Podolny also said Nooyi has been an active alumna whose corporate success and desire to give back to the school provide a shining example of the SOM’s mission statement.

“Indra’s story is one from which we should all draw inspiration,” Podolny said. “Through sharpness of mind and tremendous determination, she has risen to the pinnacle of the corporate world, and, as she herself has commented, being a woman, an immigrant and a person of color has made her achievement thrice difficult.”

SOM Senior Associate Dean Jeff Sonnenfeld said Nooyi’s ideas and oversight on the board contributed greatly to the creation of the SOM’s new interdisciplinary curriculum being implemented this fall.

“Indra has been a great advocate of SOM’s new curriculum, especially the focus on an international experience,” Sonnenfeld said. “She is very supportive of the school’s desire to build a global influence.”

Sonnenfeld described Nooyi as a strong business leader and friend of Yale.

“She is at the same time creative, artsy, musical, very conceptual, and yet has tremendous perseverance and a brilliant logical mind,” Sonnenfeld said. “She comes regularly to Yale, and her talks never fail to charm and inspire her listeners with her really powerful visions.”

Classmate Gail Katz SOM ’80 said that although it’s difficult to tell which classmates will go far in life, she is not surprised that Nooyi has done extremely well in her career.

“She was very impressive, ambitious and creative, and yet a lot of fun,” Katz said of her former classmate. “She’s obviously very capable, and we are all very proud of her.”

John Faucher, a senior analyst for JP Morgan who has worked with Nooyi for nearly eight years, also said he considers Nooyi well-rounded.

“She’s illustrative, very smart and very driven, but at the same time feels that fun is very important,” Faucher said of Nooyi, who played in a rock band during her college years and still frequently performs karaoke. “She’s a person who takes her work seriously without taking herself too seriously.”

Nooyi, who joined PepsiCo in 1994 after working at an engineering firm, is also a role model to women in business. She is one of only 11 women to head a Fortune 500 company, and her company earns up to $33 billion in annual revenues.

Faucher said he thinks Nooyi’s promotion reflects a gradual change in the representation of women in the financial and business world.

“There has been improvement across the corporate landscape, but it’s tough to say that one individual promotion is indicative of anything,” Faucher said. “That said, PepsiCo is a big global corporation, and it is to a large extent remarkable that they picked a woman, and an Indian woman at that, for the position.”

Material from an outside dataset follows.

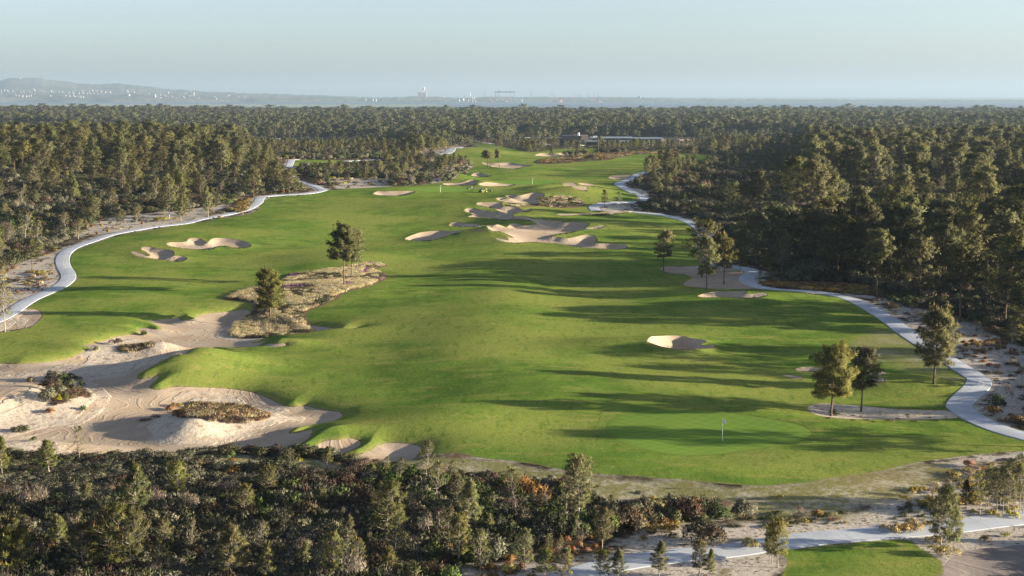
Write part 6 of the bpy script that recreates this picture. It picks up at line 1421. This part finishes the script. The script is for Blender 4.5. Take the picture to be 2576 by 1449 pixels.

Faucher said he thinks Nooyi’s election has been part of a grander management scheme on PepsiCo’s part to ensure that the corporation better reflects the demographics of its customers.

“What PepsiCo has done, and one of the reasons it has succeeded, is they realized the company needs to look like its consumer base in order to compete in a global market,” Faucher said. “As corporations become more global, these types of things will become more normal.”

Sonnenfeld said Nooyi made several important contributions to PepsiCo that helped to earn her the top spot after Reinemund announced his decision to resign. Perhaps most controversial was her analysis of PepsiCo’s restaurant groups under CEO Roger Enrico and her recommendation to divest the corporation’s holdings in Kentucky Fried Chicken, Pizza Hut and Taco Bell.

“It was a very bold move on her part — she was essentially reversing the decisions of prior CEO Wayne Calloway, who purchased these chains,” Sonnenfeld said. “She saw a certain entrepreneurial verve in the business world of casual dining and thought their responsiveness would be better served with greater autonomy.”

More recently, Nooyi advocated the purchase of Quaker Oats and Gatorade, catapulting PepsiCo to the head of the burgeoning American health food industry and completely repositioning PepsiCo’s image.

“Indra has been a driving force to embrace health by introducing better labeling, taking out saturated fats and developing purely healthy foods,” Sonnenfeld said. “It’s been a perfect opportunity for the company. I have no doubt she is the best person for the job.”